The novel: introducing the grad students

The novel portion of the Mystery Dissertation Project takes place at the fictional Schenley University in Pittsburgh. Because it’s a mystery novel, it’s been important to me to establish a small, distinct cast of characters at the start of my writing process. And since many of the characters are grad students, the way I decided to differentiate them was through the titles of their dissertations. (I don’t want to perpetuate the unhelpful tendency of grad students to locate their sense of self in their research, but…………)

These dissertation titles were very fun to write, largely because I don’t have to follow up with the actual dissertations. I tried to honor the contemporary trend of titling humanities projects, namely, INTERESTING PHRASE followed by a colon followed by WHAT I WANT MY SEARCH ENGINE KEYWORDS TO BE. (My friend Chelsea gives this formula to her undergrads when they get stuck writing essay titles.) I also tried to capture the academic’s love for questionable wordplay.

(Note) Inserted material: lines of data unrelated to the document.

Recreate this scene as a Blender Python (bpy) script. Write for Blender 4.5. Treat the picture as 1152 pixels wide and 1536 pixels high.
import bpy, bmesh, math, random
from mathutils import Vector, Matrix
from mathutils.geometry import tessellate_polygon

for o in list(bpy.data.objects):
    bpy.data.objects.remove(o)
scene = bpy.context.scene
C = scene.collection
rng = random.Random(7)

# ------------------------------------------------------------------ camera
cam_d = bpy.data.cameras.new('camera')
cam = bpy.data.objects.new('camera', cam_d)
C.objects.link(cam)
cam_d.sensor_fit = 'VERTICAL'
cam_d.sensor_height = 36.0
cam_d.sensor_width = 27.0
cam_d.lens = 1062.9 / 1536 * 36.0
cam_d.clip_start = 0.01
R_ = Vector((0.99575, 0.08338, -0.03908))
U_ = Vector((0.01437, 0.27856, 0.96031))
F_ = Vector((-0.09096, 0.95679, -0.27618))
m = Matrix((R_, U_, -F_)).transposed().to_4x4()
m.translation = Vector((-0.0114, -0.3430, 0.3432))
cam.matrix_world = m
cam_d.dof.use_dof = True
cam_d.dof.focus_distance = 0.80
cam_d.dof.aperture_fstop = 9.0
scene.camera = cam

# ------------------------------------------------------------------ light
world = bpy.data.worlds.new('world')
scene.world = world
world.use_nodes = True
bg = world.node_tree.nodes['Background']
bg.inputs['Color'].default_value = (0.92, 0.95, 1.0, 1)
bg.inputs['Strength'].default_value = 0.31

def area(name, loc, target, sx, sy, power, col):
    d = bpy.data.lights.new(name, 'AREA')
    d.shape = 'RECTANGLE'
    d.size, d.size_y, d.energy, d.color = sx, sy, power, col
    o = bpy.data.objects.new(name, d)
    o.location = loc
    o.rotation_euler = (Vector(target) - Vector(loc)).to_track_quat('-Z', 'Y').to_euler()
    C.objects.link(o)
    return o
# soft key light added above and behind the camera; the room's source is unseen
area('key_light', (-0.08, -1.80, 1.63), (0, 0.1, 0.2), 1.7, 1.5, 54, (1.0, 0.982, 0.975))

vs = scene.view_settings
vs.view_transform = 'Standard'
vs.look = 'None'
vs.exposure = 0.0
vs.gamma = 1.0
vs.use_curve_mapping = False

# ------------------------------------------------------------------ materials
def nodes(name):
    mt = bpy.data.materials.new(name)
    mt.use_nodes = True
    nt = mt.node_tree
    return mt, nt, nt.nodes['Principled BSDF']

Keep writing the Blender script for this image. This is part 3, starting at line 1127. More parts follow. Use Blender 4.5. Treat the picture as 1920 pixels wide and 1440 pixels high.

So! Announcing the narratively important grad students of Schenley University’s spectacularly dysfunctional English department:

Piper Ansell. “The Jewel in the Crown and the Crown Jewels: Sex, Race, and Precious Stones in c19 Colonial India”

Katie Lin. “fizz pop a dissertation in five acts”

Antonio Ramirez. “Marlowe Doesn’t Even Go Here: Early Modern Mean Girls”

Phoebe Koning. “Willa, Gertrude, and All My Bad Mothers”

Kevin Ng. “Ich bin ein Frankfurter: Food, Fascism, and the Frankfurt School”

Karen Gavras. “Before Lyme Regis: The Eighteenth-Century Prehistory of the Prehistoric”

Jack Hart. “Crooked Men: Disabling Masculinity in Victorian Britain”

Todd Burns. “Anaphora and Aporia in Shakespeare’s Romances”

and Lu Fairchild, whose dissertation title is TBA because I actually have to write this one.